Federated Doubly Stochastic Kernel Learning for Vertically Partitioned Data
This addresses privacy-preserving nonlinear learning for multi-provider data, but it is incremental as it builds on existing federated and kernel methods.
The paper tackles the challenge of training vertically partitioned data with privacy by proposing a federated doubly stochastic kernel learning algorithm, which achieves significantly faster training speeds than state-of-the-art methods while maintaining similar generalization performance.

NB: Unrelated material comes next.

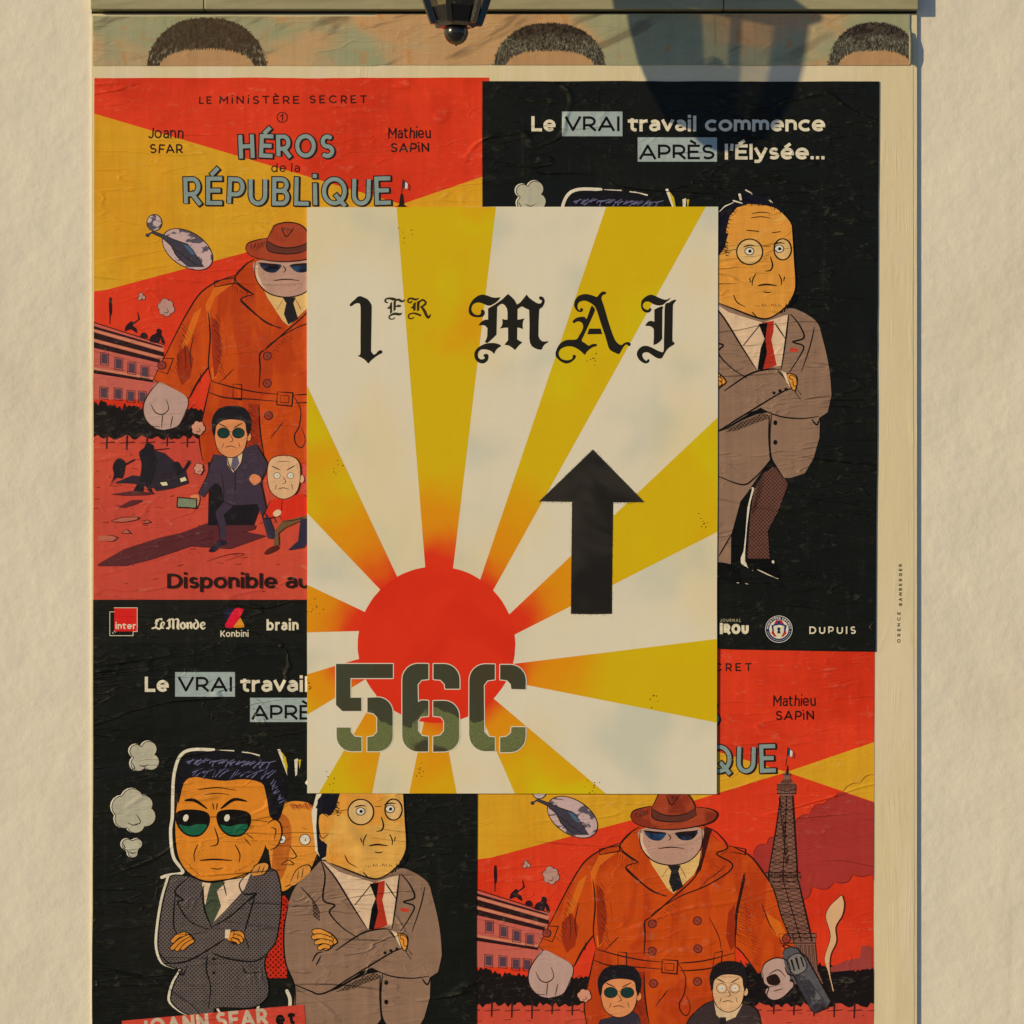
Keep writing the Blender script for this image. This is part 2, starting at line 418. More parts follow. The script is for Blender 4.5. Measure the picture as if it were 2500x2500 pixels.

In a lot of real-world data mining and machine learning applications, data are provided by multiple providers and each maintains private records of different feature sets about common entities. It is challenging to train these vertically partitioned data effectively and efficiently while keeping data privacy for traditional data mining and machine learning algorithms. In this paper, we focus on nonlinear learning with kernels, and propose a federated doubly stochastic kernel learning (FDSKL) algorithm for vertically partitioned data. Specifically, we use random features to approximate the kernel mapping function and use doubly stochastic gradients to update the solutions, which are all computed federatedly without the disclosure of data. Importantly, we prove that FDSKL has a sublinear convergence rate, and can guarantee the data security under the semi-honest assumption. Extensive experimental results on a variety of benchmark datasets show that FDSKL is significantly faster than state-of-the-art federated learning methods when dealing with kernels, while retaining the similar generalization performance.